Tuesday, June 30, 2009

The problem is not MJPEG

You hear it over and over again: Why o why doesn't this particular camera compress to h.264? It would look so much better. Or you hear that MJPEG is a very inefficient, ancient codec. H.264 gives so much better quality.

Well thats true if you compare MJPEG and h.264 video with the same bit rate. H.264 will look better. But thats the only advantage of h.264. The codec keeps file sizes small and video looks very good at low bitrates. This is what makes h.264 the web delivery codec of choice.

Both codecs MJPEG and h.264 apply a Discrete Cosine Transformation/Quantization/Varable Length Encoding which is better known as JPEG compression as the first step. MJPEG stops here, each frame remains a JPEG compressed image but h.264 goes a whole lot further. It stores very few I frames i.e. full JPEG compressed images. What gets stored in the remaining frames is just changes from frame to frame plus there is a lot of prediction and interpolation over a wide frame span going on. While you may not notice interpolating artefacts when you watch a h.264 compressed movie you can't use every frame of it a as a still photo.

With MJPEG you can. The only blur visible will come from motion blur. MJPEG "wastes" storage space but it is closer to the original than any other lossy codec. Given a very high bit rate and good source material MJPEG will be visually lossless.

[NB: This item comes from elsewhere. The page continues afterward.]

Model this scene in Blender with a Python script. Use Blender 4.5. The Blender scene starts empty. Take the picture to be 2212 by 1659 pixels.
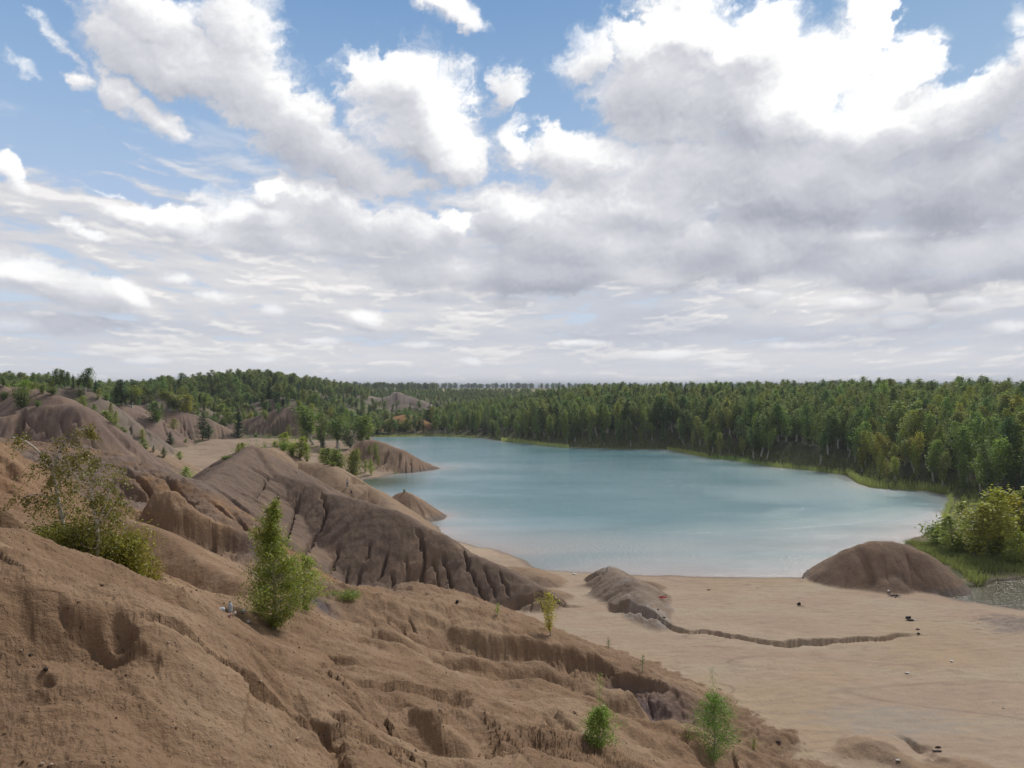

H.264 will also look visually lossless and it needs a lower data rate to achieve this than MJPEG, but my point is that both codecs MJPEG and h.264 can achieve the same goal: a visually lossless movie as close to the original as possible. If- and that's crucical - if the source is flawless.

Unfortunately the source material is the problem with the current large sensor cameras that shoot video. All are too slow to downsize a 12 Megapixel image properly. Developers choose to skip entire pixel rows from the sensor output and all this shivering and flickering in fine detail regions appears. This is annoying and it degrades the otherwise high quality impression.

No matter if it's the Nikon D90/D5000, the Panasonic GH1, the Pentax K-7 or the Olympus E-P1 the source is bad and that's the reason why the MJPEG compressed clips look so bad as soon as you film a street scene with buildings and edges. Even the Canon 5D mark2 with it's very high bit rate h.264 codec suffers from row skipping and can't deliver the best possible quality because of this.

To sum this up: MJPEG is not bad. It can look just as good as h.264. In order to achieve this it produces larger files. On the other hand editing native h.264 needs lots of processing power. Because of the way individual frames have to be generated it isn't recommended to edit native h.264 anyway. You should bring it into more edit friendly format. If you transfer h.264 to an intermediate codec like e.g. ProRes you'll get huge files plus you have the h.264 original plus this conversion needs time.